Генри Миллер | страница 29
«Никогда не забуду, — писал спустя много лет Миллер, — как люди передо мной унижались, раздевались догола, не утаивали ничего… рыдали, падали на колени, целовали руки. Как если бы я был всемогущим богом!» Если же «всемогущий бог» просителям отказывал, они писали записки такого, например, содержания: «Побывав у Вас в кабинете на Парк-Плейс, 33, я понял по Вашим глазам, по тому, как Вы изъясняетесь, что Вы дадите мне, бедному парню, еще один шанс». И Генри, человек не злой, к тому же сентиментальный, про которого говорили, что он «владеет секретом доброты», этот шанс «бедному парню» давал, вызывал на повторное собеседование. «Секрет доброты» открывался просто: Миллер, чего скрывать, пользовался своей властью и в то же время этой власти стыдился; стыдился оттого, что, входя к нему в кабинет, люди лишались человеческого достоинства. «Я был унижен тем, что люди считают меня благодетелем, — напишет он в „Книгах в моей жизни“. — Доведен до отчаяния оттого, как постыдно человек способен опуститься ради работы». «За „милость к падшим“» ему не раз доставалось от начальства: каждые десять дней его вызывали к управляющему на ковер «за чрезмерное добросердечие».

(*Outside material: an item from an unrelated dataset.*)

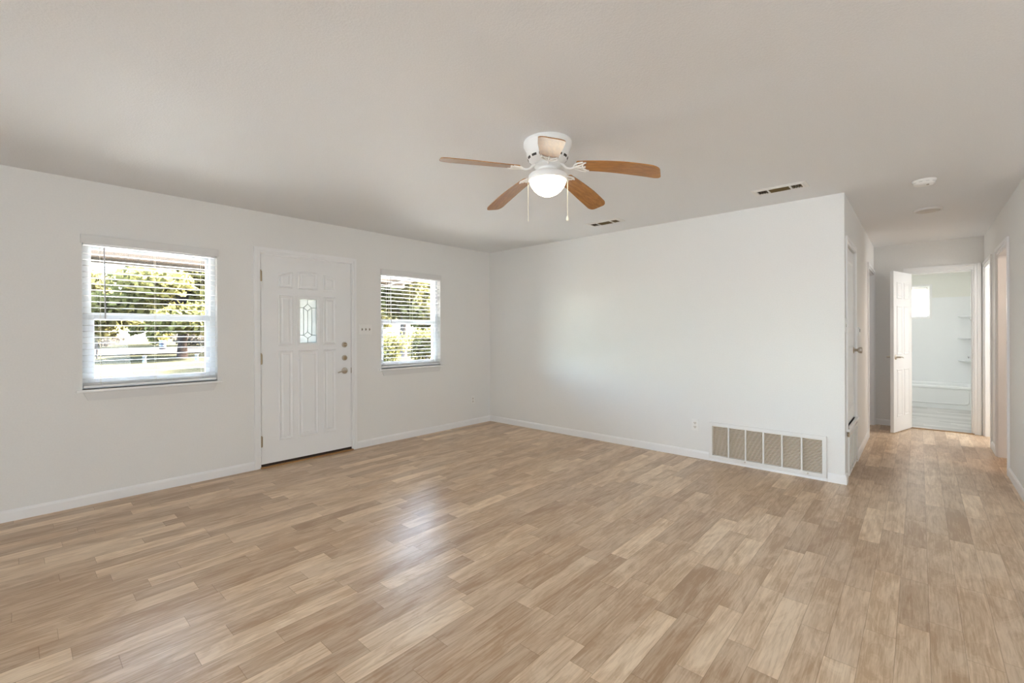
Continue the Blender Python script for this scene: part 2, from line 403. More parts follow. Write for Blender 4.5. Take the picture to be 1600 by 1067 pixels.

В «чрезмерном добросердечии» руководство обвиняло нового агента по найму не зря. В эти годы Миллер, писавший впоследствии, что ему никогда в жизни не доводилось видеть «такого скопления нищеты», проявил себя с лучшей стороны. Если не мог обеспечить просителя работой, ссужал его деньгами (и даже, случалось, приводил, как Гарольда Росса, домой или кормил-поил в ресторане). Если проситель почему-то не устраивал его в качестве курьера, пытался подыскать ему другую работу. Не обращая внимания на сыпавшиеся на него жалобы, добился повышения процентной нормы евреев, негров и трудоспособных калек. А также права нанимать на курьерскую службу женщин, отчего, заметим мимоходом, выигрывали не только нанимаемые (особенно девушки до двадцати лет), но и наниматель…
Трудится Миллер не покладая рук, три года подряд не уходит в отпуск; чтобы использовать тысячу курьеров, приходится рассматривать десять тысяч заявлений в год — не до отпуска. Зарплату при этом получает весьма скромную. Нехватку долларов, однако, возмещает бесценным для писателя, особенно начинающего, опытом. Ведь перед ним открылся «весь срез американской жизни. Жизни экономической, политической, нравственной, художественной, статистической, патологической». И жизнь эта — патологическая по преимуществу — представилась ему, прямо скажем, не в лучшем свете. С его «насеста», как он выражался, она «выглядела еще страшнее, чем сыр, изъеденный червями и издающий всеобъемлющее зловоние». Как «жестокий фарс на фоне крови, пота и нищеты». Как «огромный шанкр на изношенном половом члене».